> **WHAT IS EXPECTED**
A single run of lines is to be printed exactly: starting at the line with "Reconstruct this image" and ending at the line with "SC.camera = cam", both included. Leave the pictures out.

> **INFORMATION SHOWN**

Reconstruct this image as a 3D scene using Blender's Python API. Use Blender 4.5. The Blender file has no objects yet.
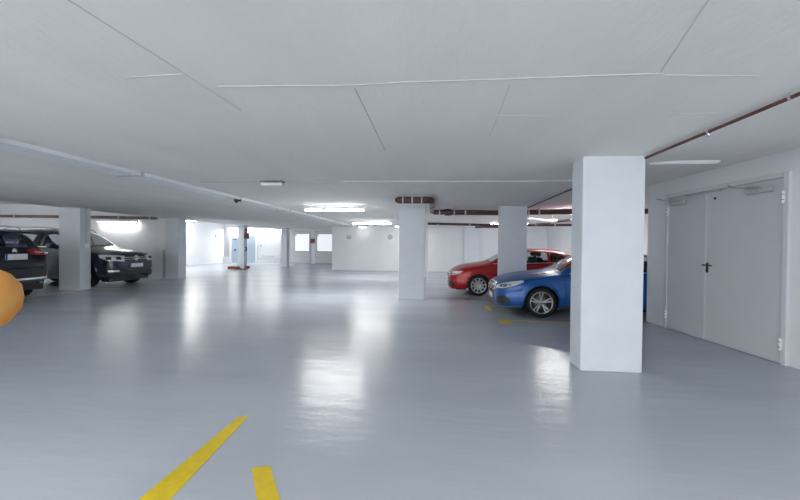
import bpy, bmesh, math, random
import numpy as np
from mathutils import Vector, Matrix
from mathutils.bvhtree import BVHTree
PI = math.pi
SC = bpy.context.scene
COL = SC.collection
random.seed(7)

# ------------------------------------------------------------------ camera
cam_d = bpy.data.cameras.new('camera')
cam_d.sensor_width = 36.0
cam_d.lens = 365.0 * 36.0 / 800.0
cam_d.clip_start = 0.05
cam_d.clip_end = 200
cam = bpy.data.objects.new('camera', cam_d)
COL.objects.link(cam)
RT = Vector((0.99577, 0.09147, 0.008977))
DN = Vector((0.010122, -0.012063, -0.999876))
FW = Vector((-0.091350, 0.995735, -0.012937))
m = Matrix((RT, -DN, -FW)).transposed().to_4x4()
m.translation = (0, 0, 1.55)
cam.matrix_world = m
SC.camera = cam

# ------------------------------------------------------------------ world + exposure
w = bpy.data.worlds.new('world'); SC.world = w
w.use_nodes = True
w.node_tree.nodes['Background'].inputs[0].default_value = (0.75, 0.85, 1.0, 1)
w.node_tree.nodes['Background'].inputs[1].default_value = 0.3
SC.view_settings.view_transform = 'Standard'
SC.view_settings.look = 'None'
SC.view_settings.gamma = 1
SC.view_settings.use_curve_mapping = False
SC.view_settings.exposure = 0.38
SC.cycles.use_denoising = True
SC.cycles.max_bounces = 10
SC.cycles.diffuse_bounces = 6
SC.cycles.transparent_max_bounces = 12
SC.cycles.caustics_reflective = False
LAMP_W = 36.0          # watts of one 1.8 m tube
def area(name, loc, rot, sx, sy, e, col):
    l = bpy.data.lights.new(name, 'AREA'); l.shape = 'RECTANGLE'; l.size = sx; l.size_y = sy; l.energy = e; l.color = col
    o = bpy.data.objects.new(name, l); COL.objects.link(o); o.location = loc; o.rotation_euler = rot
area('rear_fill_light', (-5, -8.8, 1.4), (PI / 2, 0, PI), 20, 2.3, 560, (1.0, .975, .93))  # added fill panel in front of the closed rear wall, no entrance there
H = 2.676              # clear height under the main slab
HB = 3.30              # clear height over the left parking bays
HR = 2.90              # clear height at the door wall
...
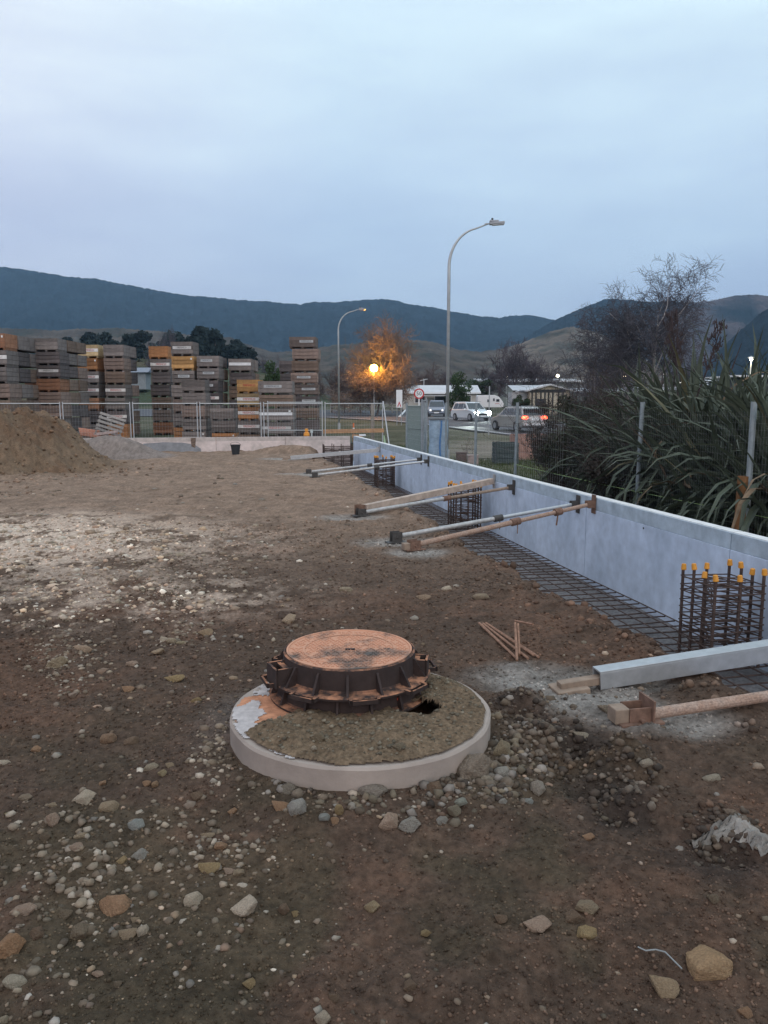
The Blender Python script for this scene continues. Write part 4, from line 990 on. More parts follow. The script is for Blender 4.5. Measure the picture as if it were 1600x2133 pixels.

> **TASK ANSWER**
Reconstruct this image as a 3D scene using Blender's Python API. Use Blender 4.5. The Blender file has no objects yet.
import bpy, bmesh, math, random
import numpy as np
from mathutils import Vector, Matrix
from mathutils.bvhtree import BVHTree
PI = math.pi
SC = bpy.context.scene
COL = SC.collection
random.seed(7)

# ------------------------------------------------------------------ camera
cam_d = bpy.data.cameras.new('camera')
cam_d.sensor_width = 36.0
cam_d.lens = 365.0 * 36.0 / 800.0
cam_d.clip_start = 0.05
cam_d.clip_end = 200
cam = bpy.data.objects.new('camera', cam_d)
COL.objects.link(cam)
RT = Vector((0.99577, 0.09147, 0.008977))
DN = Vector((0.010122, -0.012063, -0.999876))
FW = Vector((-0.091350, 0.995735, -0.012937))
m = Matrix((RT, -DN, -FW)).transposed().to_4x4()
m.translation = (0, 0, 1.55)
cam.matrix_world = m
SC.camera = cam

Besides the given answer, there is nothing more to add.